Untuk kriteria peserta, mereka adalah yang berumur 18-30 tahun, dapat berpartisipasi penuh selama program, dapat berbahasa Inggris dengan baik, dapat berkerjasama dalam sebuah tim, dan tentunya memiliki ketertarikan dan pemahaman tentang Negara-negar yang mengikuti kegiatan.  Di kontingen Indonesia 2015, peserta yang paling tua berasal dari Jambi, yaitu 29 tahun. Di kontingen Jepang, peserta tertuanya berumur 30 tahun dan jumlahnya ada lebih dari 1 orang. Di beberapa Negara, mereka yang sudah menikah diperbolehkan untuk mengikuti kegiatan ini selama masih berumur 18-30 tahun. Tetapi di Indonesia, hal ini tidak diberlakukan. Jadi mereka yang sudah menikah tidak dapat mengikuti program ini.

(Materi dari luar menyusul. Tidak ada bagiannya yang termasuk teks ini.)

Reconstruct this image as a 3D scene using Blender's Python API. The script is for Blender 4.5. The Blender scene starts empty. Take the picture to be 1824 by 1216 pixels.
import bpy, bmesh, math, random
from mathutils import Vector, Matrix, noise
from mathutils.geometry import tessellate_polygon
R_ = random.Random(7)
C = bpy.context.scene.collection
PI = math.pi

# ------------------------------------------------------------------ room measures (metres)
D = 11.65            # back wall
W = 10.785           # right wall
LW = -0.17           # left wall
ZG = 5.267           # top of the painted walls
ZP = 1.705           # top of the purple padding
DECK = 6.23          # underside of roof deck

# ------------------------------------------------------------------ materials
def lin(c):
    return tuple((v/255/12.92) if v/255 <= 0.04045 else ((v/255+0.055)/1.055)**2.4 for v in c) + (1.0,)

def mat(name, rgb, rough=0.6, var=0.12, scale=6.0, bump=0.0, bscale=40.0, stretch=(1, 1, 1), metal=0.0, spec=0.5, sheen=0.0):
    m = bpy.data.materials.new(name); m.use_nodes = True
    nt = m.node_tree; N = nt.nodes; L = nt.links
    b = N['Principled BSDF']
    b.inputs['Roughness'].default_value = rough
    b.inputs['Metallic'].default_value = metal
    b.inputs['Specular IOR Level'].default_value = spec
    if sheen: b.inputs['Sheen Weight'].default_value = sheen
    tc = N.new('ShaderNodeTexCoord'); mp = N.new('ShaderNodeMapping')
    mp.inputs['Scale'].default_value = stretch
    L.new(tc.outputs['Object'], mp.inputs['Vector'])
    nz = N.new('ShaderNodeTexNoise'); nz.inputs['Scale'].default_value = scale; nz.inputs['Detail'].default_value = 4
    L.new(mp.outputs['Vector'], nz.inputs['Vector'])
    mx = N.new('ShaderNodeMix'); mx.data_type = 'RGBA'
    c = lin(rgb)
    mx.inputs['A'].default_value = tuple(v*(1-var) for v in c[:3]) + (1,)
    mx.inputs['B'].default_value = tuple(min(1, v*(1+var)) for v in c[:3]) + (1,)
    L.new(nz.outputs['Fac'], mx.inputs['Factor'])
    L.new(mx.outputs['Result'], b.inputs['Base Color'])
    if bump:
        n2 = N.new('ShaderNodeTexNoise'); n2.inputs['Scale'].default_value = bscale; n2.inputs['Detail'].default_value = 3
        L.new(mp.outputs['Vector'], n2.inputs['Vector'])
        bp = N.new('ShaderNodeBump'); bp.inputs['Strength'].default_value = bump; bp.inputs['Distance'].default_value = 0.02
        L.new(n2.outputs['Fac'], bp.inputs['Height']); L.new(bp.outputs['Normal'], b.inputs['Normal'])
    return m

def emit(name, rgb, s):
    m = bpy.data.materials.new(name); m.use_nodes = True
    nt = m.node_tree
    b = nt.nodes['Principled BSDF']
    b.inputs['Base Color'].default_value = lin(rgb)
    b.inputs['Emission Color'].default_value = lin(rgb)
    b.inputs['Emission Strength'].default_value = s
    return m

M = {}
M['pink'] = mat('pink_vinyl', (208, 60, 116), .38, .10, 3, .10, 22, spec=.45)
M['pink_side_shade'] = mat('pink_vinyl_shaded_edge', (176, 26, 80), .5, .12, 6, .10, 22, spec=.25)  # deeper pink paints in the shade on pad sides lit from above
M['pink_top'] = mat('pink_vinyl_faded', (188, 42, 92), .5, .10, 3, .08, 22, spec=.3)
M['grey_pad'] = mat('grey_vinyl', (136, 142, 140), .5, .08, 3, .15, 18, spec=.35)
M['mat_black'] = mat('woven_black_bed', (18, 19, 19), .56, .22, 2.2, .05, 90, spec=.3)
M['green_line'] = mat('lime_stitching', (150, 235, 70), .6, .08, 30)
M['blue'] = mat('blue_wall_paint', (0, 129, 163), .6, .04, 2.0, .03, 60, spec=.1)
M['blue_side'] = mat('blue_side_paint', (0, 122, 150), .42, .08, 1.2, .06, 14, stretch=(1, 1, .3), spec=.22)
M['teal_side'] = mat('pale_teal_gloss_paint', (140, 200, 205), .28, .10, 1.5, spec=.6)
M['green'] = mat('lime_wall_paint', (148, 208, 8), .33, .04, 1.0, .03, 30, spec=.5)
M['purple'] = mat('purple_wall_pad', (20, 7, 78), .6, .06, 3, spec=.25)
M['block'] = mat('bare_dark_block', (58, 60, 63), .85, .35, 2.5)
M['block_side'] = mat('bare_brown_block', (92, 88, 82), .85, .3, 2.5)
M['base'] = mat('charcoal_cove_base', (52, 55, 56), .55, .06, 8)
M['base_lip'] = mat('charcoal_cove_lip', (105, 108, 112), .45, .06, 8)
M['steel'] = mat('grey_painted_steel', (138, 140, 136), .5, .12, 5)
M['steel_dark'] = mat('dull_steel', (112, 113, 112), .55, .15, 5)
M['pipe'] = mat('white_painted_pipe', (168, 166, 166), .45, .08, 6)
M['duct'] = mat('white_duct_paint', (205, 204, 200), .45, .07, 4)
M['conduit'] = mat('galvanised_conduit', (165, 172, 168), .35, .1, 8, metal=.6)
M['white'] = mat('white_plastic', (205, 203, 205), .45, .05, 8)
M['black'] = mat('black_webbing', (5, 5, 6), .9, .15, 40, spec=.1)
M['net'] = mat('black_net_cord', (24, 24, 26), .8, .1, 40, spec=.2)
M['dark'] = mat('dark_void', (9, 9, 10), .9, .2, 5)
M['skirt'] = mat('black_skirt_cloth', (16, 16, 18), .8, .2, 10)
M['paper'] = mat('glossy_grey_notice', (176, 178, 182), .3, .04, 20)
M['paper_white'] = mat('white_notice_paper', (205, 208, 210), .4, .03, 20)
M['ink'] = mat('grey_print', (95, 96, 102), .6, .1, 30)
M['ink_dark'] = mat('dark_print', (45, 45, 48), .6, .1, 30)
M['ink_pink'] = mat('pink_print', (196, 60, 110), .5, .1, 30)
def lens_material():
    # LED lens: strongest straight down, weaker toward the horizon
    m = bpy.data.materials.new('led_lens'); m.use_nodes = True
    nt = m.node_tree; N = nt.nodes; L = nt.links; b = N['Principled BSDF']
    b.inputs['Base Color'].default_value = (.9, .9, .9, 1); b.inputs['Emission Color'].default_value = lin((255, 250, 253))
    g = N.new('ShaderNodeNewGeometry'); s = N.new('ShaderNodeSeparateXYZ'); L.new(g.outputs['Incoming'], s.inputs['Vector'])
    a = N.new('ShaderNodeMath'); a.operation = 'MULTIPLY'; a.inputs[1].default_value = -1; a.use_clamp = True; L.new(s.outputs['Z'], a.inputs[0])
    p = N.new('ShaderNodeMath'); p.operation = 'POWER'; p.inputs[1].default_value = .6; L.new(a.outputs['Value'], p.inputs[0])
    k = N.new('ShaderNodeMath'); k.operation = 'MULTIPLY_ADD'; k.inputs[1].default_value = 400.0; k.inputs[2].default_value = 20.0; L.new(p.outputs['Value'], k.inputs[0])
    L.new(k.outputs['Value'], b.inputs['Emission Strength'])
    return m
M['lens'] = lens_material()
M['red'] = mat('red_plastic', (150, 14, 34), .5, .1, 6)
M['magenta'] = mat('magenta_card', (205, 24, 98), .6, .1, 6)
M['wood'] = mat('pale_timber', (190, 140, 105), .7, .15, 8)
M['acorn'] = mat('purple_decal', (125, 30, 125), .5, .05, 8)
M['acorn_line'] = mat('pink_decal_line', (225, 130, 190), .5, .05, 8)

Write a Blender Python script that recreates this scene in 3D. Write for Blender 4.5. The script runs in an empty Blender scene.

Ini nih Kapal Nippon Maru-nya Pemerintah Jepang

Ada sekitar 317 peserta program SSEAYP. Yang unik dari program pertukaran ini adalah, kami dikumpulkan jadi satu di sebuah kapal bernama Ms. Nippon Maru (baca: Mis Nippong Maru) untuk berkegiatan. Kapal ini sebenarnya sudah ada sejak pertama kali dilakukannya pelayaran, yaitu pada tahun 1974. Tetapi seiring berjalannya waktu kapal ini banyak direnovasi bahkan sangat berubah dibandingkan pada awal pemakaiannya. Rute perjalanan kali ini adalah:



TOKYO (JEPANG) - MANILA (FILIPINA) - HO CHI MINH (VIETNAM) - YANGON (MYANMAR) - KOTA KINABALU (MALAYSIA) - TOKYO (JEPANG)

diambil dari sini lho
Ms. Nippon Maru adalah rumah kami. Home sweet home. Kami banyak menghabiskan perjalanan ini diatas kapal. Banyak interaksi yang terjadi di dalamnya mengingat ada sekitar 317 peserta, Admin (semacam panitia penyelenggara dari Jepang), serta awak kapal ada disini. Kalian bisa bayangin dong betapa banyak orang di dalam kapal? Tawa, canda, lelah, sedih, dan keramahan mudah di kita temui. Gimana enggak, hampir 2 bulan lamanya kami melakukan perjalanan bersama-sama dan selalu ketemu dengan sesama peserta di dalam kapal. Kalau tidak ramah, itu namanya bukan rumah.